Bikini Baristas sued the city of Everett, Washington. The baristas say the city's new laws violate their First Amendment rights. (Image source: Youtube screenshot)

A group of bikini baristas who filed a lawsuit over a new dress code banning bare skin can keep selling coffee in their skimpy outfits, thanks to a federal judge's ruling.

“This is just another step in the progress of women’s rights,” plaintiff Jovanna Edge said in a statement Monday.

U.S. District Court Judge Marsha Pechman extended an injunction preventing the enforcement of two new laws in Everett, Washington, while the lawsuit filed by seven baristas and the owner of "Hillbilly Hotties" in September makes it way through the court system.

What are the new laws?

In August, the Everett City Council passed two ordinances after years of struggling with regulating drive-thru stands that often employ scantily clad women, according to Seattle Times.

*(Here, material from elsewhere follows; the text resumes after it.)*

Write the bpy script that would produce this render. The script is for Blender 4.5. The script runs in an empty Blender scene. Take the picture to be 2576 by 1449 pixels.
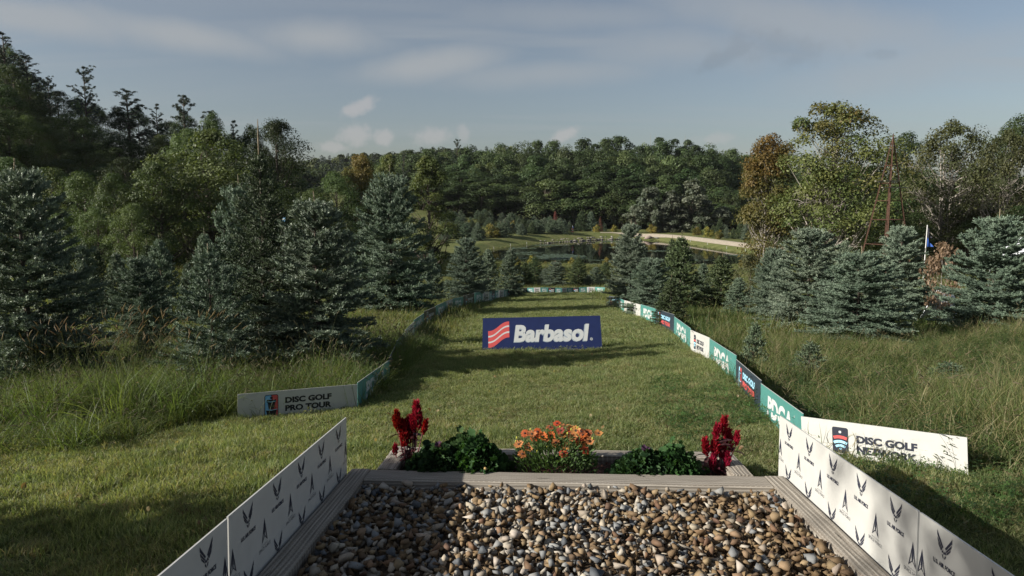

One law requires workers to wear tank tops and shorts, at a minimum, for employees at "quick service" restaurants, including food trucks and coffee stands, which  Pechman said, "likely violated First Amendment protections of freedom of expression."

The other law created in part because of problems with drive-thru strip clubs or brothels redefined the city's lewd conduct law and designated a new crime of facilitating lewd conduct, according to The Washington Post.

Both ordinances are "likely void for vagueness under the 14th Amendment," Pechman wrote.

According to Pechman, the laws “fail to provide clear guidance and raise risks of arbitrary enforcement," Fox News reported.

“We are pleased the court affirmed these rights, especially during these currently troubling times for women in the workplace,” Jessica Newman, one of the lawyers representing the baristas, told Fox News.

What's the problem with the bikini baristas?

In 2009,  police conducted an investigation leading to the arrests of several women employed at the local coffee stands. Charges against the women included indecent exposure and prostitution.

According to The Times, the baristas allegedly charged customers $80 for erotic shows and also allowed the customers to fondle or photograph them.

While adopting the new laws, the city cited several sex offenses at bikini baristas, Fox News reported.